How it works, step by step
The usual meeting point is the official landing field at the entrance to the village, though you should confirm directly with the provider when booking. From there you drive up to the launch: 6.5 kilometres, of which 5 are tarmac and 1.5 are dirt track, about 15 minutes of switchbacks with increasingly ridiculous views.
- Briefing: ten minutes covering the takeoff run, body position, and the landing. Your only real job is to run when told and not sit down in the harness too early.
- Gear: harness, helmet, all provided. You sit in front, the pilot behind.
- Takeoff: a handful of steps down the slope and the wing does the rest. It feels far gentler than you expect, more like an elevator than a rollercoaster.
- The flight: duration depends entirely on the day. With good thermals the pilot can spiral upwards and stretch the flight; on a calm evening it is a smooth glide down to the valley. Budget around two hours for the whole experience including the drive up and briefing.
- Landing: in the big field at the village entrance. Lift your feet, let the pilot work, done.
The best moment
Honestly, it is not the takeoff. It is the minute when your brain stops auditing the equipment and you actually look down: the granite lanes of Linhares threaded between boulders, the castle with its two towers, the Mondego valley opening to the north. It is the only viewpoint that does the village justice. If conditions are right, you may share the air with raptors riding the same thermals. Experienced pilots watch the birds to find rising air, and seeing a vulture circle twenty metres off your wingtip is the sort of thing you will still be describing at dinner parties years later.
Practical tips
- Clothing: bring a windproof layer even in July. At altitude with airflow in your face, the perceived temperature drops fast. Closed shoes with decent grip, never sandals.
- Stomach: eat something light beforehand, neither fasting nor fresh from a three-course lunch. Save the feast for afterwards at Restaurante Cova da Loba in the village, which is the correct reward for jumping off a mountain.
- Weather: flights are only confirmed 24 to 48 hours ahead because everything depends on wind. Favourable directions at Linhares are southwest, west, northwest and north. If your operator cancels, take it as proof they take safety seriously, and build flexibility into your plans.

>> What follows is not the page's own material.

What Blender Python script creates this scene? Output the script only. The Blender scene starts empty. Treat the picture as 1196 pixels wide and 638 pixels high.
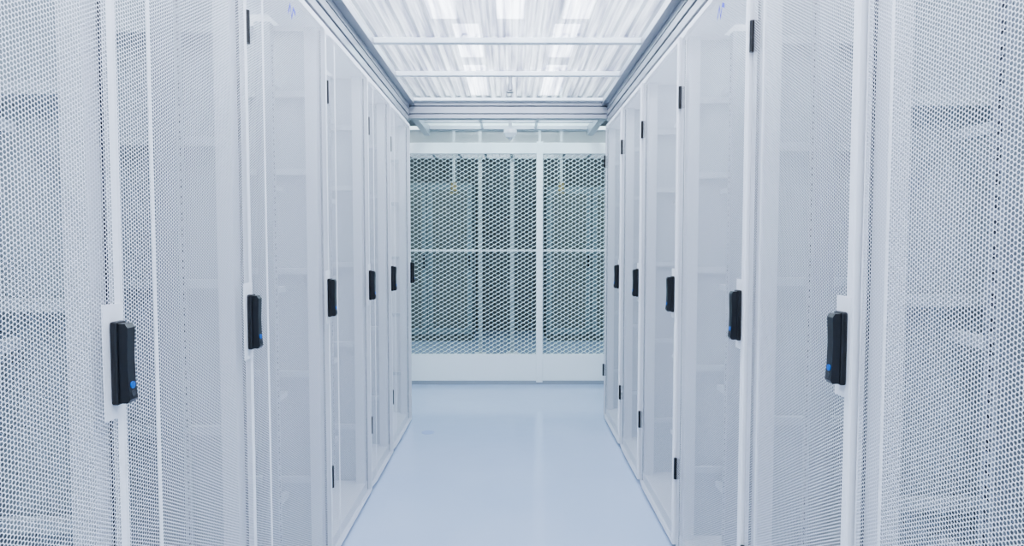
import bpy, math, random
from mathutils import Vector
random.seed(4)
S = bpy.context.scene
C = S.collection

# ------------------------------------------------------------------ materials
def newmat(name):
    m = bpy.data.materials.new(name); m.use_nodes = True
    nt = m.node_tree
    return m, nt, nt.nodes['Principled BSDF'], nt.nodes['Material Output']

def pmat(name, col, rough=0.5, metal=0.0, noise=0.0, nscale=6.0, emit=None, estr=0.0, spec=0.5):
    m, nt, b, o = newmat(name)
    b.inputs['Base Color'].default_value = (*col, 1)
    b.inputs['Roughness'].default_value = rough
    b.inputs['Metallic'].default_value = metal
    b.inputs['Specular IOR Level'].default_value = spec
    if noise > 0:
        tc = nt.nodes.new('ShaderNodeTexCoord')
        n = nt.nodes.new('ShaderNodeTexNoise'); n.inputs['Scale'].default_value = nscale
        n.inputs['Detail'].default_value = 3
        mx = nt.nodes.new('ShaderNodeMix'); mx.data_type = 'RGBA'
        mx.inputs[6].default_value = (*[c*(1-noise) for c in col], 1)
        mx.inputs[7].default_value = (*[min(1, c*(1+noise)) for c in col], 1)
        nt.links.new(tc.outputs['Object'], n.inputs['Vector'])
        nt.links.new(n.outputs['Fac'], mx.inputs[0])
        nt.links.new(mx.outputs[2], b.inputs['Base Color'])
    if emit:
        b.inputs['Emission Color'].default_value = (*emit, 1)
        b.inputs['Emission Strength'].default_value = estr
    return m

def perf_mat(name, col, pitch, rad):
    """painted sheet metal with staggered round holes, driven by metric UVs"""
    m, nt, b, o = newmat(name)
    N = nt.nodes; L = nt.links
    b.inputs['Base Color'].default_value = (*col, 1)
    b.inputs['Roughness'].default_value = 0.45
    uv = N.new('ShaderNodeUVMap')
    cell = (pitch*math.sqrt(3), pitch, 1)
    def dist(off):
        a = N.new('ShaderNodeVectorMath'); a.operation = 'ADD'
        a.inputs[1].default_value = (10*cell[0]+off[0], 10*cell[1]+off[1], 0)
        L.new(uv.outputs['UV'], a.inputs[0])
        md = N.new('ShaderNodeVectorMath'); md.operation = 'MODULO'
        md.inputs[1].default_value = cell
        L.new(a.outputs[0], md.inputs[0])
        sb = N.new('ShaderNodeVectorMath'); sb.operation = 'SUBTRACT'
        sb.inputs[1].default_value = (cell[0]/2, cell[1]/2, 0)
        L.new(md.outputs[0], sb.inputs[0])
        ln = N.new('ShaderNodeVectorMath'); ln.operation = 'LENGTH'
        L.new(sb.outputs[0], ln.inputs[0])
        return ln.outputs['Value']
    mn = N.new('ShaderNodeMath'); mn.operation = 'MINIMUM'
    L.new(dist((0, 0)), mn.inputs[0]); L.new(dist((cell[0]/2, cell[1]/2)), mn.inputs[1])
    gt = N.new('ShaderNodeMath'); gt.operation = 'GREATER_THAN'
    gt.inputs[1].default_value = rad
    L.new(mn.outputs[0], gt.inputs[0])
    L.new(gt.outputs[0], b.inputs['Alpha'])
    return m

PAINT = (0.81, 0.83, 0.87)
m_white = pmat('white_powder_coat', PAINT, 0.42, noise=0.02, nscale=3)
m_frame = pmat('frame_grey_white', (0.66, 0.69, 0.74), 0.45)
m_brace = pmat('brace_grey', (0.50, 0.55, 0.60), 0.5)
m_inner = pmat('inner_panel', (0.41, 0.46, 0.51), 0.5)
m_perf = perf_mat('perforated_steel', (0.80, 0.82, 0.88), 0.0076, 0.0030)
m_perf_r = perf_mat('perforated_steel_rear', (0.48, 0.53, 0.58), 0.0076, 0.0025)
m_rail = pmat('zinc_rail', (0.36, 0.40, 0.45), 0.4, 0.2)
m_dark = pmat('dark_slot', (0.05, 0.055, 0.065), 0.7)
m_slot = pmat('rail_hole', (0.06, 0.07, 0.09), 0.7)
m_seal = pmat('dark_seal', (0.04, 0.05, 0.07), 0.6)
m_black = pmat('black_plastic', (0.008, 0.009, 0.012), 0.32)
m_black2 = pmat('black_plastic_lever', (0.014, 0.016, 0.020), 0.28)
m_blue = pmat('blue_button', (0.01, 0.12, 0.48), 0.3, emit=(0.02, 0.25, 0.8), estr=0.04)
m_label = pmat('blue_marker', (0.04, 0.06, 0.65), 0.5)
m_alu = pmat('aluminium', (0.38, 0.40, 0.44), 0.38, 0.5)
m_alud = pmat('aluminium_groove', (0.10, 0.11, 0.14), 0.5, 0.4)
m_cage = pmat('cage_white', (0.83, 0.88, 0.90), 0.4)
m_mesh = pmat('expanded_metal', (0.66, 0.75, 0.77), 0.45)
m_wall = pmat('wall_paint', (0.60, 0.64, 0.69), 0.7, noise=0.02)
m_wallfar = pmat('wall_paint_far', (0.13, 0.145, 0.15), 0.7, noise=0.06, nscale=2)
m_ceil = pmat('ceiling_paint', (0.80, 0.81, 0.86), 0.8)
m_lamp = pmat('lamp_diffuser', (1, 1, 1), 0.5, emit=(0.95, 0.97, 1.0), estr=3)
m_lamp.cycles.emission_sampling = 'NONE'
m_brass = pmat('brass', (0.30, 0.24, 0.13), 0.4, 0.6)
m_red = pmat('pipe_grey', (0.38, 0.42, 0.44), 0.4, 0.3)
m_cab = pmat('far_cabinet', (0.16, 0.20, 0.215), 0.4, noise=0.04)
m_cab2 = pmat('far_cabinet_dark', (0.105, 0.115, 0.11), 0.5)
m_cable = pmat('cable_grey', (0.25, 0.28, 0.33), 0.6)
m_spot = pmat('floor_mark', (0.32, 0.41, 0.62), 0.2)

m_floor, nt, b, o = newmat('epoxy_floor')
tc = nt.nodes.new('ShaderNodeTexCoord')
n = nt.nodes.new('ShaderNodeTexNoise'); n.inputs['Scale'].default_value = 1.3; n.inputs['Detail'].default_value = 4
cr = nt.nodes.new('ShaderNodeValToRGB')
cr.color_ramp.elements[0].position = 0.3; cr.color_ramp.elements[0].color = (0.38, 0.475, 0.635, 1)
cr.color_ramp.elements[1].position = 0.7; cr.color_ramp.elements[1].color = (0.42, 0.51, 0.665, 1)
nt.links.new(tc.outputs['Object'], n.inputs['Vector']); nt.links.new(n.outputs['Fac'], cr.inputs['Fac'])
nt.links.new(cr.outputs['Color'], b.inputs['Base Color'])
b.inputs['Roughness'].default_value = 0.14
b.inputs['Specular IOR Level'].default_value = 0.7
n2 = nt.nodes.new('ShaderNodeTexNoise'); n2.inputs['Scale'].default_value = 5
bp = nt.nodes.new('ShaderNodeBump'); bp.inputs['Strength'].default_value = 0.03; bp.inputs['Distance'].default_value = 0.05
nt.links.new(tc.outputs['Object'], n2.inputs['Vector']); nt.links.new(n2.outputs['Fac'], bp.inputs['Height'])
nt.links.new(bp.outputs['Normal'], b.inputs['Normal'])

def clear_mat(name, tlf, gl=0.07, col=(0.94, 0.96, 1.0), streak=False):
    m = bpy.data.materials.new(name); m.use_nodes = True
    nt = m.node_tree; nt.nodes.clear(); N = nt.nodes; L = nt.links
    out = N.new('ShaderNodeOutputMaterial')
    t = N.new('ShaderNodeBsdfTransparent'); t.inputs[0].default_value = (*col, 1)
    d = N.new('ShaderNodeBsdfTranslucent'); d.inputs[0].default_value = (0.95, 0.96, 1, 1)
    g = N.new('ShaderNodeBsdfGlossy'); g.inputs['Roughness'].default_value = 0.15
    a = N.new('ShaderNodeMixShader'); a.inputs[0].default_value = tlf
    c = N.new('ShaderNodeMixShader'); c.inputs[0].default_value = gl
    if streak:   # bright and dark light streaks put into the tint, running along the sheet
        tc = N.new('ShaderNodeTexCoord'); mp = N.new('ShaderNodeMapping')
        mp.inputs['Scale'].default_value = (38, 1.4, 1)
        nz = N.new('ShaderNodeTexNoise'); nz.inputs['Scale'].default_value = 1.0; nz.inputs['Detail'].default_value = 3
        rp = N.new('ShaderNodeValToRGB')
        rp.color_ramp.elements[0].position = 0.34; rp.color_ramp.elements[0].color = (0.42, 0.43, 0.52, 1)
        rp.color_ramp.elements[1].position = 0.64; rp.color_ramp.elements[1].color = (0.95, 0.96, 1.0, 1)
        L.new(tc.outputs['Object'], mp.inputs[0]); L.new(mp.outputs[0], nz.inputs['Vector'])
        L.new(nz.outputs['Fac'], rp.inputs[0]); L.new(rp.outputs[0], t.inputs[0]); L.new(rp.outputs[0], d.inputs[0])
    L.new(t.outputs[0], a.inputs[1]); L.new(d.outputs[0], a.inputs[2])
    L.new(a.outputs[0], c.inputs[1]); L.new(g.outputs[0], c.inputs[2])
    L.new(c.outputs[0], out.inputs[0])
    return m
m_poly = clear_mat('polycarbonate', 0.30, streak=True)
m_frost = clear_mat('frosted_panel', 0.5)

# ------------------------------------------------------------------ builder
class MB:
    def __init__(s): s.v = []; s.f = []; s.m = []; s.uv = []; s.mats = []
    def mi(s, m):
        if m not in s.mats: s.mats.append(m)
        return s.mats.index(m)
    def quad(s, pts, m, uvs=None):
        i = len(s.v); s.v += [tuple(p) for p in pts]
        s.f.append(tuple(range(i, i+len(pts)))); s.m.append(s.mi(m))
        s.uv.append(uvs or [(0, 0)]*len(pts))
    def box(s, x0, x1, y0, y1, z0, z1, m):
        i = len(s.v)
        s.v += [(x0,y0,z0),(x1,y0,z0),(x1,y1,z0),(x0,y1,z0),(x0,y0,z1),(x1,y0,z1),(x1,y1,z1),(x0,y1,z1)]
        for f in [(0,3,2,1),(4,5,6,7),(0,1,5,4),(1,2,6,5),(2,3,7,6),(3,0,4,7)]:
            s.f.append(tuple(i+k for k in f)); s.m.append(s.mi(m)); s.uv.append([(0,0)]*4)
    def cyl(s, c, r, h, m, axis='z', n=20, r2=None):
        r2 = r if r2 is None else r2
        i = len(s.v)
        for k in range(n):
            a = 2*math.pi*k/n
            for (rr, hh) in ((r, 0), (r2, h)):
                p = (rr*math.cos(a), rr*math.sin(a), hh)
                if axis == 'x': p = (p[2], p[0], p[1])
                if axis == 'y': p = (p[1], p[2], p[0])
                s.v.append((c[0]+p[0], c[1]+p[1], c[2]+p[2]))
        for k in range(n):
            a0 = i+2*k; b0 = i+2*((k+1) % n)
            s.f.append((a0, b0, b0+1, a0+1)); s.m.append(s.mi(m)); s.uv.append([(0,0)]*4)
        s.f.append(tuple(i+2*k for k in reversed(range(n)))); s.m.append(s.mi(m)); s.uv.append([(0,0)]*n)
        s.f.append(tuple(i+2*k+1 for k in range(n))); s.m.append(s.mi(m)); s.uv.append([(0,0)]*n)
    def mesh(s, name):
        me = bpy.data.meshes.new(name)
        me.from_pydata(s.v, [], s.f)
        for m in s.mats: me.materials.append(m)
        uvl = me.uv_layers.new(name='UVMap')
        for fi, poly in enumerate(me.polygons):
            poly.material_index = s.m[fi]
            for k, l in enumerate(poly.loop_indices):
                uvl.data[l].uv = s.uv[fi][k]
        me.update()
        return me
    def obj(s, name, parent=None, bevel=0, seg=2):
        o = bpy.data.objects.new(name, s.mesh(name)); C.objects.link(o)
        if parent: o.parent = parent
        if bevel:
            bm = o.modifiers.new('bevel', 'BEVEL'); bm.width = bevel; bm.segments = seg; bm.limit_method = 'ANGLE'
        return o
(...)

- Season: spring and early summer bring the strongest thermals. For atmosphere, aim for the summer festival, when the sky above the village fills with colour and baptism flights run back to back. For quiet, book a midweek slot outside festival dates.
- Photos: ask whether the pilot carries a camera. Holding your phone mid-flight is how phones end up in the Mondego valley.
Before and after the flight
Do not treat this as a drive-by activity. Stay the night, for instance at the INATEL Linhares da Beira Hotel Rural, so you are at the meeting point without a pre-dawn drive. The next morning, walk the ground you flew over: the trails around Linhares range from easy strolls to genuine climbs. And give the village itself a slow couple of hours, because it really is a museum with no walls or ticket: pillory, manor houses, and a castle you will want to climb again just to watch the paragliders drift past at eye level.
Getting there
Linhares da Beira is in the municipality of Celorico da Beira, about 20 minutes from the A25 motorway exit. There is no practical public transport to the village, so a car is essentially mandatory. The landing field sits right at the village entrance and is impossible to miss: on flying days it is the flat meadow full of folded wings and pilots packing kit.
One honest closing note: this is not a theme park ride with fixed departure times. It is real free flight, run by people who fly because they love it, and the weather has the final word. That unpredictability is half of what makes it worth doing. When the day is right and the wing inflates above the Cathedral, you understand why some people rearrange their whole lives around this.